Group B kicks off qualifying campaign without Israel

Israel was supposed to host Belgium at Teddy Stadium in Jerusalem on Tuesday, but the Group B match was postponed last month to March 31, 2015 due to the security situation.

Ben Gurion Airport (photo credit: REUTERS)
Ben Gurion Airport
(photo credit: REUTERS)
Israel’s Euro 2016 qualifying group will get underway on Tuesday night without the blue-andwhite when Bosnia hosts Cyprus and Wales visits Andorra.
Israel was supposed to host Belgium at Teddy Stadium in Jerusalem on Tuesday, but the Group B match was postponed last month to March 31, 2015 due to the security situation.

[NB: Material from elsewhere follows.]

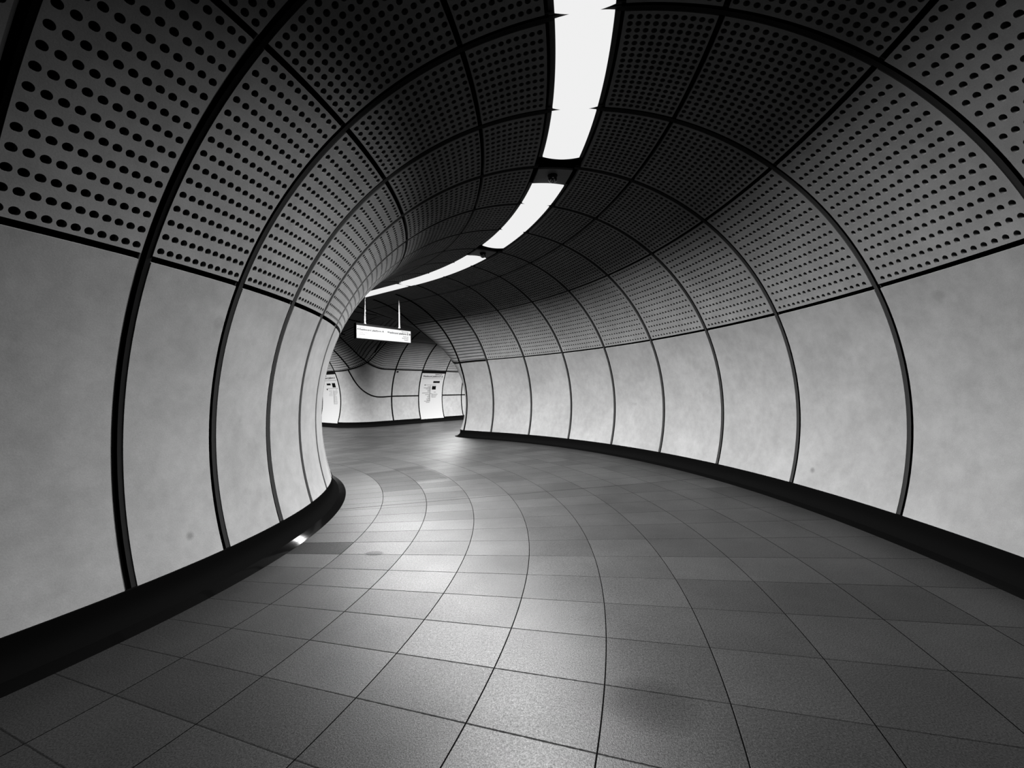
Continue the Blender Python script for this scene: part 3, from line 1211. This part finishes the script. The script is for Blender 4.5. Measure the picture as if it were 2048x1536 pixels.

The encounter was set to be relocated to Cyprus. However, the Israel Football Association asked the Belgian FA to postpone the match instead, and the Belgians agreed in a sporting gesture.
Israel’s friendly match against world champion Germany, which was set for March 25, will be played at a later date, with the blue-and-white to also host Wales in a qualifier in Haifa on March 28.
Following last month’s decision, Israel will open its Euro 2016 qualifying campaign at Cyprus on October 10 and national team coach Eli Gutman will be keeping a close eye on Tuesday’s action.
Belgium and Bosnia are the favorites to finish the group in the top two positions, with Wales expected to be Israel’s main rival for third place, which leads to the playoffs.
Gareth Bale believes he can succeed where the likes of Ryan Giggs, Mark Hughes and Ian Rush have failed and help Wales qualify for its first major tournament in more than 50 years.
The nation of three million inhabitants has produced its fair share of great names down the years but since the 1958 World Cup it has been a tale of woe and near misses for Wales.
Bale, who became the world’s most expensive player when he joined Real Madrid from Tottenham Hotspur a year ago for some 100 million euros ($130 million), believes the 2016 European Championship in France will end the wait.
Euro 2016 is the first to have 24 teams (up from 16) compete in the group stages, giving Bale and the ever-improving Wales the perfect opportunity to compete among Europe’s elite.
“It’s even more exciting, we feel we have a great team that’s now been together for a while, and we’re full of confidence,” Bale told the Football Association of Wales website on Saturday.
“The fact that more teams can qualify this time around just adds to that sense of confidence.”
Wales is by no means a oneman team, with a worthy supporting cast including Arsenal’s goalscoring midfielder Aaron Ramsey and Joe Allen, an under-rated yet important part of Liverpool’s team.
In defense they also have Swansea City’s highly-regarded skipper Ashley Williams and Tottenham Hotspur’s Ben Davies.
“We’re young, but we’ve been together now for five, six or seven years,” Bale said. “We all feel we’re at that stage where we really need to start producing,” the 25-year-old added.
“Hopefully the time is right and we can kick on and qualify for major tournaments. “We have to be confident, otherwise there’s no point in us being here.
We feel we have a good team, that we’re playing good football.
“We have the right staff around us and everything is in place now for that to happen. The main thing now is that we have to do the job on the pitch.”
Wales’s only previous tournament appearance was the 1958 World Cup when the great John Charles led it to the quarterfinal where it was beaten 1-0 by eventual champion Brazil.
In 1993, a team containing Ian Rush and a young Ryan Giggs lost 2-1 in its final qualifying game against Romania when victory would have seen it qualify for the 1994 World Cup.
Ten years later the Welsh lost a two-legged playoff against Russia, despite drawing the first leg away. Since then they have made little impression.